I’s been nearly a year since the bad news about Vancouver was broadcast to the world. The CBC picked it up. So did newspapers across the country. A groundbreaking study found that, despite our glorious mountains and ocean, our mild weather, our good health, our Olympic future, and all the livability accolades, Vancouverites are just not as happy as people in St. John, or St. John’s, or Winnipeg. The news was enough to wipe the smug grin from any world-class mug.

Mayoral hopeful Peter Ladner can’t remember when he heard the news, but he remembers who he called to seek an explanation: University of British Columbia professor emeritus John Helliwell, who is not only one of the world’s authorities on the so-called economics of happiness, but one of the study’s authors.

Helliwell—now there’s a happy man. The first time most people encounter him, he’s standing onstage, leading a hundred or so strangers in a rendition of what he calls “The Social Capital Theme Song.” I saw him pull it off with a crowd from the Vancouver Board of Trade, just about the time that our city’s bad news came out. He was beaming beneath a mop of greying hair, squinting through thick glasses at a room full of suits, waving his arms, singing, “The more we get together, together, together!” It would have been discomfiting, really, had the crowd not sung along. But they did. They raised their voices in a joyous noise. “The more we get together, the happier we’ll be!”

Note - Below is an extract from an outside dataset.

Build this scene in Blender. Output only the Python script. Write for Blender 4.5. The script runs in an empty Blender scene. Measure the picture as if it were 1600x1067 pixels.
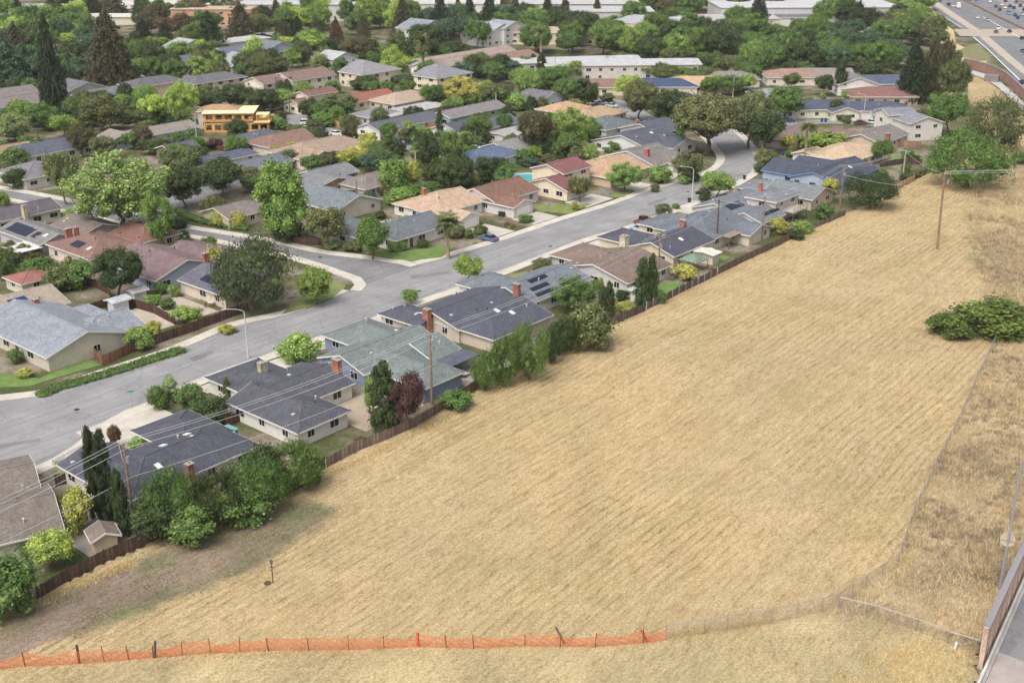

Raffi—that’s who Helliwell invokes when rallying troops behind his theories on the economics of happiness. The children’s song really does explain key findings from the emerging research on what Helliwell calls “subjective well-being.” It also offers clues to Vancouver’s comparatively low rating—and how we might climb up the happy scale.

So what does it take to make a city happy? Why aren’t mountain views and a strong economy enough? In a town that looks to real-estate schemes for fulfillment, is it possible to build our way to happiness? To answer these questions, I hooked up with the Subjective Well-being Club, a collective of happiness-obsessed economists, psychologists, and educators at the University of British Columbia. Helliwell is the club’s éminence grise.